### Exercise
Set down the data below without change, skipping the pictures it holds.

* * * * *

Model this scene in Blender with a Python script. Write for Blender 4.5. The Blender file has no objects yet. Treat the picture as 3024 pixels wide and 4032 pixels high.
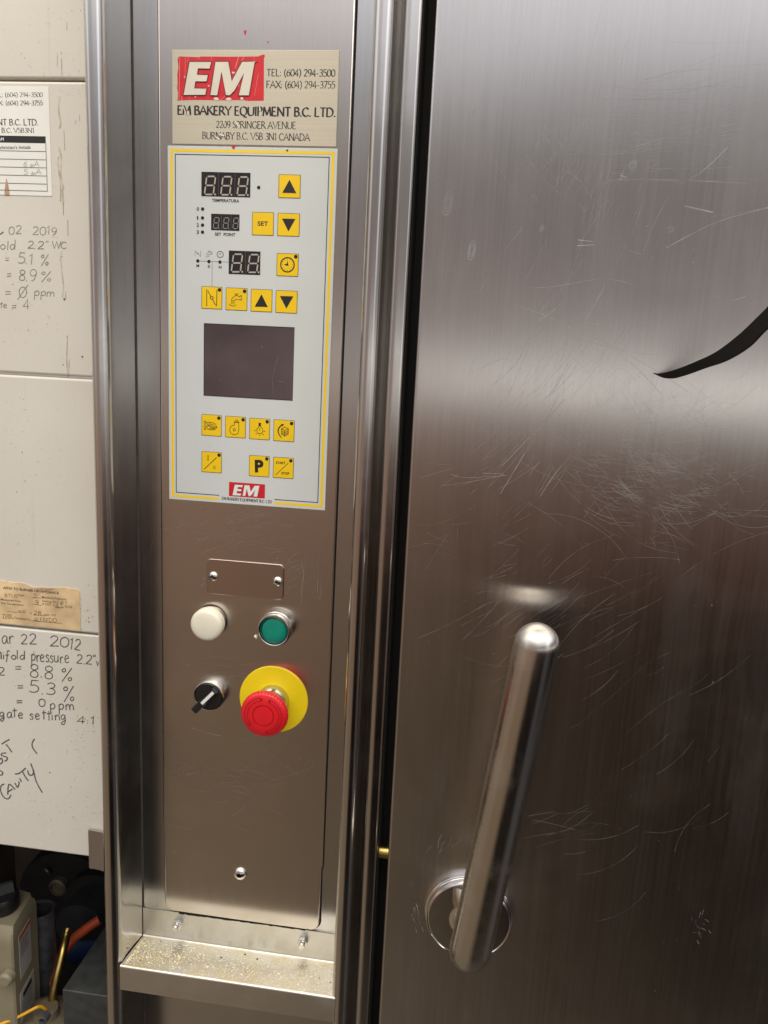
import bpy, bmesh, math, random
from mathutils import Vector, Matrix
R_ = math.radians
scn = bpy.context.scene
COL = scn.collection
random.seed(7)

# ------------------------------------------------------------------ camera
F_PX = 3030.0                       # focal length of the phone, in pixels of a 3024 x 4032 frame
CAM = Vector((0.0, -0.676, 1.45))
yaw, pit, rol = R_(6.8347), R_(11.2449), R_(-2.9063)
Ry = Matrix(((math.cos(yaw), -math.sin(yaw), 0), (math.sin(yaw), math.cos(yaw), 0), (0, 0, 1)))
Rp = Matrix(((1, 0, 0), (0, math.cos(pit), math.sin(pit)), (0, -math.sin(pit), math.cos(pit))))
Rr = Matrix(((math.cos(rol), 0, math.sin(rol)), (0, 1, 0), (-math.sin(rol), 0, math.cos(rol))))
ROT = Ry @ Rp @ Rr                  # columns: right, forward, up
right, fwd, up = (Vector(ROT.col[i]) for i in range(3))
cam = bpy.data.cameras.new("camera"); co = bpy.data.objects.new("camera", cam); COL.objects.link(co)
M4 = Matrix((right, up, -fwd)).transposed().to_4x4(); M4.translation = CAM
co.matrix_world = M4
cam.sensor_fit = 'VERTICAL'; cam.sensor_height = 36.0; cam.lens = 36.0 * F_PX / 4032.0
cam.clip_start = 0.01; cam.clip_end = 60
scn.camera = co

def P(u, v, Y=0.0):
    """point of the plane y = Y seen at pixel (u, v) of the 3024 x 4032 photograph -> x, z"""
    d = right * ((u - 1512) / F_PX) - up * ((v - 2016) / F_PX) + fwd
    t = (Y - CAM.y) / d.y
    p = CAM + d * t
    return p.x, p.z

# ------------------------------------------------------------------ light
wd = bpy.data.worlds.new("World"); scn.world = wd; wd.use_nodes = True
nt = wd.node_tree; nt.nodes.clear()
def WN(t, **k):
    n = nt.nodes.new(t)
    for a, b in k.items(): setattr(n, a, b)
    return n
def wl(a, b): nt.links.new(a, b)
tc = WN('ShaderNodeTexCoord'); sp = WN('ShaderNodeSeparateXYZ'); wl(tc.outputs['Generated'], sp.inputs[0])
def wmap(src, a, b, c, d, smooth=True):
    m = WN('ShaderNodeMapRange'); m.interpolation_type = 'SMOOTHSTEP' if smooth else 'LINEAR'
    for i, v in enumerate((a, b, c, d)): m.inputs[i + 1].default_value = v
    wl(src, m.inputs[0]); return m.outputs[0]
def wramp(stops):
    r = WN('ShaderNodeValToRGB'); e = r.color_ramp.elements
    while len(e) < len(stops): e.new(0.5)
    for s, (z, c) in zip(e, stops): s.position = z * 0.5 + 0.5; s.color = (*c, 1)
    wl(wmap(sp.outputs[2], -1, 1, 0, 1, False), r.inputs[0]); return r.outputs[0]
rampR = wramp([(-1.0, (.10, .085, .07)), (-.76, (.085, .066, .050)), (-.62, (.016, .012, .009)), (-.45, (.006, .004, .003)), (-.3, (.014, .008, .006)),
               (-.2, (.085, .043, .032)), (-.11, (.21, .145, .12)), (-.055, (.40, .37, .35)), (-.042, (1.45, 1.41, 1.34)), (-.004, (1.5, 1.46, 1.40)),
               (.02, (.70, .66, .64)), (.06, (.46, .42, .405)), (.14, (.33, .30, .29)), (.22, (.30, .28, .265)), (.29, (.55, .54, .55)), (.35, (1.2, 1.2, 1.28)), (.46, (1.6, 1.6, 1.7)), (.62, (1.6, 1.6, 1.65)), (.75, (1.35, 1.3, 1.25)), (1.0, (1.3, 1.25, 1.15))])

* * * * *

### In response
Model this scene in Blender with a Python script. Write for Blender 4.5. The Blender file has no objects yet. Treat the picture as 3024 pixels wide and 4032 pixels high.
import bpy, bmesh, math, random
from mathutils import Vector, Matrix
R_ = math.radians
scn = bpy.context.scene
COL = scn.collection
random.seed(7)

# ------------------------------------------------------------------ camera
F_PX = 3030.0                       # focal length of the phone, in pixels of a 3024 x 4032 frame
CAM = Vector((0.0, -0.676, 1.45))
yaw, pit, rol = R_(6.8347), R_(11.2449), R_(-2.9063)
Ry = Matrix(((math.cos(yaw), -math.sin(yaw), 0), (math.sin(yaw), math.cos(yaw), 0), (0, 0, 1)))
Rp = Matrix(((1, 0, 0), (0, math.cos(pit), math.sin(pit)), (0, -math.sin(pit), math.cos(pit))))
Rr = Matrix(((math.cos(rol), 0, math.sin(rol)), (0, 1, 0), (-math.sin(rol), 0, math.cos(rol))))
ROT = Ry @ Rp @ Rr                  # columns: right, forward, up
right, fwd, up = (Vector(ROT.col[i]) for i in range(3))
cam = bpy.data.cameras.new("camera"); co = bpy.data.objects.new("camera", cam); COL.objects.link(co)
M4 = Matrix((right, up, -fwd)).transposed().to_4x4(); M4.translation = CAM
co.matrix_world = M4
cam.sensor_fit = 'VERTICAL'; cam.sensor_height = 36.0; cam.lens = 36.0 * F_PX / 4032.0
cam.clip_start = 0.01; cam.clip_end = 60
scn.camera = co

def P(u, v, Y=0.0):
    """point of the plane y = Y seen at pixel (u, v) of the 3024 x 4032 photograph -> x, z"""
    d = right * ((u - 1512) / F_PX) - up * ((v - 2016) / F_PX) + fwd
    t = (Y - CAM.y) / d.y
    p = CAM + d * t
    return p.x, p.z

# ------------------------------------------------------------------ light
wd = bpy.data.worlds.new("World"); scn.world = wd; wd.use_nodes = True
nt = wd.node_tree; nt.nodes.clear()
def WN(t, **k):
    n = nt.nodes.new(t)
    for a, b in k.items(): setattr(n, a, b)
    return n
def wl(a, b): nt.links.new(a, b)
tc = WN('ShaderNodeTexCoord'); sp = WN('ShaderNodeSeparateXYZ'); wl(tc.outputs['Generated'], sp.inputs[0])
def wmap(src, a, b, c, d, smooth=True):
    m = WN('ShaderNodeMapRange'); m.interpolation_type = 'SMOOTHSTEP' if smooth else 'LINEAR'
    for i, v in enumerate((a, b, c, d)): m.inputs[i + 1].default_value = v
    wl(src, m.inputs[0]); return m.outputs[0]
def wramp(stops):
    r = WN('ShaderNodeValToRGB'); e = r.color_ramp.elements
    while len(e) < len(stops): e.new(0.5)
    for s, (z, c) in zip(e, stops): s.position = z * 0.5 + 0.5; s.color = (*c, 1)
    wl(wmap(sp.outputs[2], -1, 1, 0, 1, False), r.inputs[0]); return r.outputs[0]
rampR = wramp([(-1.0, (.10, .085, .07)), (-.76, (.085, .066, .050)), (-.62, (.016, .012, .009)), (-.45, (.006, .004, .003)), (-.3, (.014, .008, .006)),
               (-.2, (.085, .043, .032)), (-.11, (.21, .145, .12)), (-.055, (.40, .37, .35)), (-.042, (1.45, 1.41, 1.34)), (-.004, (1.5, 1.46, 1.40)),
               (.02, (.70, .66, .64)), (.06, (.46, .42, .405)), (.14, (.33, .30, .29)), (.22, (.30, .28, .265)), (.29, (.55, .54, .55)), (.35, (1.2, 1.2, 1.28)), (.46, (1.6, 1.6, 1.7)), (.62, (1.6, 1.6, 1.65)), (.75, (1.35, 1.3, 1.25)), (1.0, (1.3, 1.25, 1.15))])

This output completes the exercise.